大阪桐蔭高校が決勝で三重高校を破り、2年ぶり4度目の優勝。星稜、敦賀気比、日本文理、富山商業などが初戦突破し、北陸勢の存在感を示した大会でした。
株価としては、4月の消費税引き下げでの株安からの戻りの時期。
優勝した大阪府の企業も、株価は上昇するものの、惜しくも日経平均までは届きませんでした。
番外編

大都市よりも地方のほうが盛り上がって株価も上がるんじゃないかということで、近年まれに見る地方の活躍で印象深い2018年大会の金足農業高校のある秋田県について検証。結果的には、残念ながら、ギリギリ上昇した程度で、日経平均には大きく差を広げられてしました。
3.検証結果

4.まとめ
いかがでしたでしょうか。
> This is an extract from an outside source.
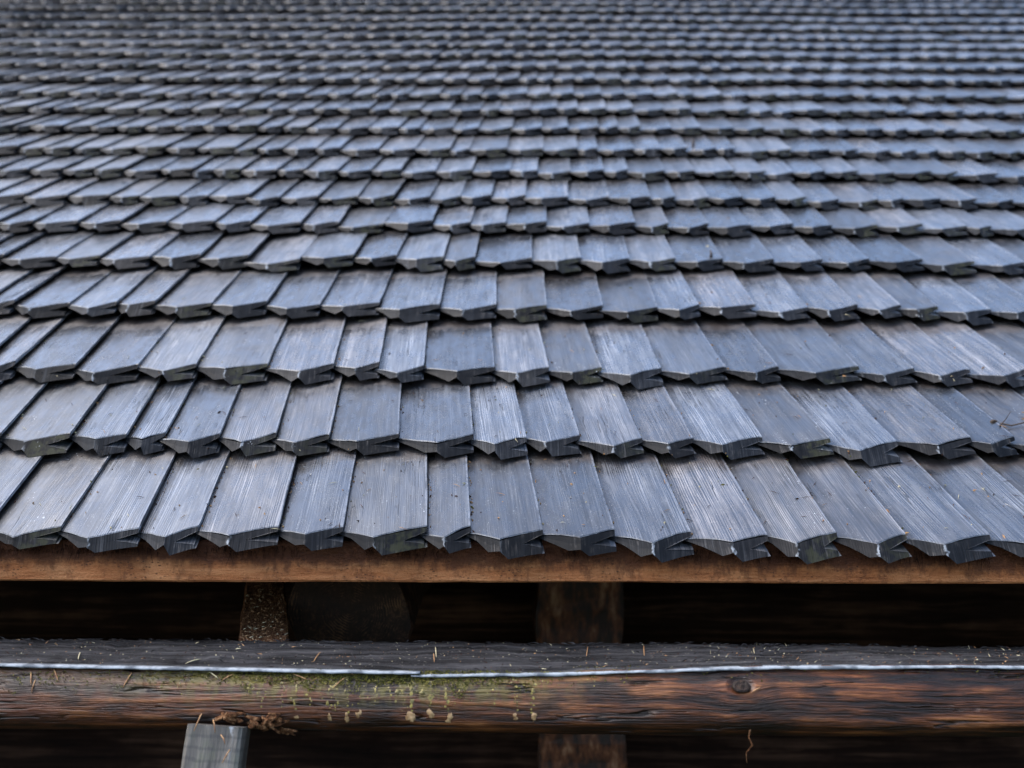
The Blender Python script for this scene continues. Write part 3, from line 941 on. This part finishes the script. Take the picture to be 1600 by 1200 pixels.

甲子園に優勝すると株価が上がるかについて検証しましたが、単純な比較をした結果では、上昇する確率のほうが高くなりました。
甲子園でがんばる球児たちの青春を、こんなギャンブルみたいな検証に使うのは罰当たりな感じもしますが、高校球児たちは、このような大企業をおいといても、地方の町や商店街などを確実に地方を盛り上げていると思います。私自身も甲子園は大好きなのでこういった意味でも高校球児たちの活躍を期待しています。
今年も甲子園熱い戦いが繰り広げられており、この記事を書いている8/20時点ではベスト4まできており、日大三高(東京)、県立岐阜商業、沖縄尚学、山梨学院が8/21に準決勝となります。どの高校が勝ってもおかしくない、素晴らしいドラマが繰り広げられると楽しみにしています。
そして、優勝した高校のある都道府県は大盛り上がりとなり、企業業績ももしかしたら上がるかもしれません。ただし、あくまで都市伝説なので信じるか信じないかはあなた次第。。。